Give every line below again, exactly.

- - - - -

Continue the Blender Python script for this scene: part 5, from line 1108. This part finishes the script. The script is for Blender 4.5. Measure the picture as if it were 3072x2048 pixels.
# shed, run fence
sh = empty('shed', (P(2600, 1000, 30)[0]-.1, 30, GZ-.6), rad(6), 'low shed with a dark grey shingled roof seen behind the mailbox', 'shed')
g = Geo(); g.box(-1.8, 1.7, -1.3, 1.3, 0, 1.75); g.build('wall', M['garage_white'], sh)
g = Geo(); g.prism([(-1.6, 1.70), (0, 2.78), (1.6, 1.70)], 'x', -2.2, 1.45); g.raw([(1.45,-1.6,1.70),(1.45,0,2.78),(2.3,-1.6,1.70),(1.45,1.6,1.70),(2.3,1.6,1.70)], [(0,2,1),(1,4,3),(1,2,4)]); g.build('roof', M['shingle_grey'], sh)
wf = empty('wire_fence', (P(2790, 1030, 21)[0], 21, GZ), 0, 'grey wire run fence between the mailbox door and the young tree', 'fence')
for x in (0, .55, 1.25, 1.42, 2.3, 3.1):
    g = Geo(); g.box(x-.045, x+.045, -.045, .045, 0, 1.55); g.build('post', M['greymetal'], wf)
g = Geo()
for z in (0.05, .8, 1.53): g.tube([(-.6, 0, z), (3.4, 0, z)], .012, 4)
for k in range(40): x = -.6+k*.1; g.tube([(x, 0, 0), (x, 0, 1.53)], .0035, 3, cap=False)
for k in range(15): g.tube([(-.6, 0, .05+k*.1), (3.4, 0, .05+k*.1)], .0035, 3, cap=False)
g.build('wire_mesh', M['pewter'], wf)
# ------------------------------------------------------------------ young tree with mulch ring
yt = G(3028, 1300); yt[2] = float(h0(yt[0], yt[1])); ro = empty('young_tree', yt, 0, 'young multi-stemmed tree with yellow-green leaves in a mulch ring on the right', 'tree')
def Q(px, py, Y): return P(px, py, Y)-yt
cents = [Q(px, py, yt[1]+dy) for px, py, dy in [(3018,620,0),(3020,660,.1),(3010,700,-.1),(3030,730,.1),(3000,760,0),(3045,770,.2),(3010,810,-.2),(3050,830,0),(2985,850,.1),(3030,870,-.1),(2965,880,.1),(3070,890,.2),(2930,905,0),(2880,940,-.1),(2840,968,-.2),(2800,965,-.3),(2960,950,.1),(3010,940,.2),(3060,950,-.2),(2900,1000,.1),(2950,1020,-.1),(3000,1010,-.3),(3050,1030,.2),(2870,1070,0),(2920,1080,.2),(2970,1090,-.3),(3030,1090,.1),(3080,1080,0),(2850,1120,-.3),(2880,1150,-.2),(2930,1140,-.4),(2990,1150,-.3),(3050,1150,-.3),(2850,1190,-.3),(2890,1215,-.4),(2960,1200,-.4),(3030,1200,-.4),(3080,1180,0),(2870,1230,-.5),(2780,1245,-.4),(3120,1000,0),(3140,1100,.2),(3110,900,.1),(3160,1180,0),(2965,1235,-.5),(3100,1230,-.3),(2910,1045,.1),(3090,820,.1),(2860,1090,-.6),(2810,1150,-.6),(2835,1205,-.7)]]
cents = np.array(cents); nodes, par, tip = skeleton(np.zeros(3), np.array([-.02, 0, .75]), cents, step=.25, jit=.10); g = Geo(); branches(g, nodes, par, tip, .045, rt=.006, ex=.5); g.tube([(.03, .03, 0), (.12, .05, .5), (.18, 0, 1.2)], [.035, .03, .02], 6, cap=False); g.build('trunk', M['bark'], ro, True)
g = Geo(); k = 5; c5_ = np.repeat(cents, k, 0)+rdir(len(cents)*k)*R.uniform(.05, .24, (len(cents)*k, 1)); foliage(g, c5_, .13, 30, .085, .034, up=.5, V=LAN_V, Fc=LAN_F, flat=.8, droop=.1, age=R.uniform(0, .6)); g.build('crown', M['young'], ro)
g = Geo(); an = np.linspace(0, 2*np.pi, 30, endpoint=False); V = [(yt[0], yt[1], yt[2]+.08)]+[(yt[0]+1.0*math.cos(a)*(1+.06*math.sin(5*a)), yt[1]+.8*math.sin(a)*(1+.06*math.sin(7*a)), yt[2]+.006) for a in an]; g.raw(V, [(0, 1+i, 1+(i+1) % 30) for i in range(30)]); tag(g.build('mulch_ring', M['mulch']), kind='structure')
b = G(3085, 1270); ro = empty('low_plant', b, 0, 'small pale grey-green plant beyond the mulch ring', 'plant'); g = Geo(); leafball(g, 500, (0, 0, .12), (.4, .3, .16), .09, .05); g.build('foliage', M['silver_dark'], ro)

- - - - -

Problem solution -
Continue the Blender Python script for this scene: part 5, from line 1108. This part finishes the script. The script is for Blender 4.5. Measure the picture as if it were 3072x2048 pixels.
# shed, run fence
sh = empty('shed', (P(2600, 1000, 30)[0]-.1, 30, GZ-.6), rad(6), 'low shed with a dark grey shingled roof seen behind the mailbox', 'shed')
g = Geo(); g.box(-1.8, 1.7, -1.3, 1.3, 0, 1.75); g.build('wall', M['garage_white'], sh)
g = Geo(); g.prism([(-1.6, 1.70), (0, 2.78), (1.6, 1.70)], 'x', -2.2, 1.45); g.raw([(1.45,-1.6,1.70),(1.45,0,2.78),(2.3,-1.6,1.70),(1.45,1.6,1.70),(2.3,1.6,1.70)], [(0,2,1),(1,4,3),(1,2,4)]); g.build('roof', M['shingle_grey'], sh)
wf = empty('wire_fence', (P(2790, 1030, 21)[0], 21, GZ), 0, 'grey wire run fence between the mailbox door and the young tree', 'fence')
for x in (0, .55, 1.25, 1.42, 2.3, 3.1):
    g = Geo(); g.box(x-.045, x+.045, -.045, .045, 0, 1.55); g.build('post', M['greymetal'], wf)
g = Geo()
for z in (0.05, .8, 1.53): g.tube([(-.6, 0, z), (3.4, 0, z)], .012, 4)
for k in range(40): x = -.6+k*.1; g.tube([(x, 0, 0), (x, 0, 1.53)], .0035, 3, cap=False)
for k in range(15): g.tube([(-.6, 0, .05+k*.1), (3.4, 0, .05+k*.1)], .0035, 3, cap=False)
g.build('wire_mesh', M['pewter'], wf)
# ------------------------------------------------------------------ young tree with mulch ring
yt = G(3028, 1300); yt[2] = float(h0(yt[0], yt[1])); ro = empty('young_tree', yt, 0, 'young multi-stemmed tree with yellow-green leaves in a mulch ring on the right', 'tree')
def Q(px, py, Y): return P(px, py, Y)-yt
cents = [Q(px, py, yt[1]+dy) for px, py, dy in [(3018,620,0),(3020,660,.1),(3010,700,-.1),(3030,730,.1),(3000,760,0),(3045,770,.2),(3010,810,-.2),(3050,830,0),(2985,850,.1),(3030,870,-.1),(2965,880,.1),(3070,890,.2),(2930,905,0),(2880,940,-.1),(2840,968,-.2),(2800,965,-.3),(2960,950,.1),(3010,940,.2),(3060,950,-.2),(2900,1000,.1),(2950,1020,-.1),(3000,1010,-.3),(3050,1030,.2),(2870,1070,0),(2920,1080,.2),(2970,1090,-.3),(3030,1090,.1),(3080,1080,0),(2850,1120,-.3),(2880,1150,-.2),(2930,1140,-.4),(2990,1150,-.3),(3050,1150,-.3),(2850,1190,-.3),(2890,1215,-.4),(2960,1200,-.4),(3030,1200,-.4),(3080,1180,0),(2870,1230,-.5),(2780,1245,-.4),(3120,1000,0),(3140,1100,.2),(3110,900,.1),(3160,1180,0),(2965,1235,-.5),(3100,1230,-.3),(2910,1045,.1),(3090,820,.1),(2860,1090,-.6),(2810,1150,-.6),(2835,1205,-.7)]]
cents = np.array(cents); nodes, par, tip = skeleton(np.zeros(3), np.array([-.02, 0, .75]), cents, step=.25, jit=.10); g = Geo(); branches(g, nodes, par, tip, .045, rt=.006, ex=.5); g.tube([(.03, .03, 0), (.12, .05, .5), (.18, 0, 1.2)], [.035, .03, .02], 6, cap=False); g.build('trunk', M['bark'], ro, True)
g = Geo(); k = 5; c5_ = np.repeat(cents, k, 0)+rdir(len(cents)*k)*R.uniform(.05, .24, (len(cents)*k, 1)); foliage(g, c5_, .13, 30, .085, .034, up=.5, V=LAN_V, Fc=LAN_F, flat=.8, droop=.1, age=R.uniform(0, .6)); g.build('crown', M['young'], ro)
g = Geo(); an = np.linspace(0, 2*np.pi, 30, endpoint=False); V = [(yt[0], yt[1], yt[2]+.08)]+[(yt[0]+1.0*math.cos(a)*(1+.06*math.sin(5*a)), yt[1]+.8*math.sin(a)*(1+.06*math.sin(7*a)), yt[2]+.006) for a in an]; g.raw(V, [(0, 1+i, 1+(i+1) % 30) for i in range(30)]); tag(g.build('mulch_ring', M['mulch']), kind='structure')
b = G(3085, 1270); ro = empty('low_plant', b, 0, 'small pale grey-green plant beyond the mulch ring', 'plant'); g = Geo(); leafball(g, 500, (0, 0, .12), (.4, .3, .16), .09, .05); g.build('foliage', M['silver_dark'], ro)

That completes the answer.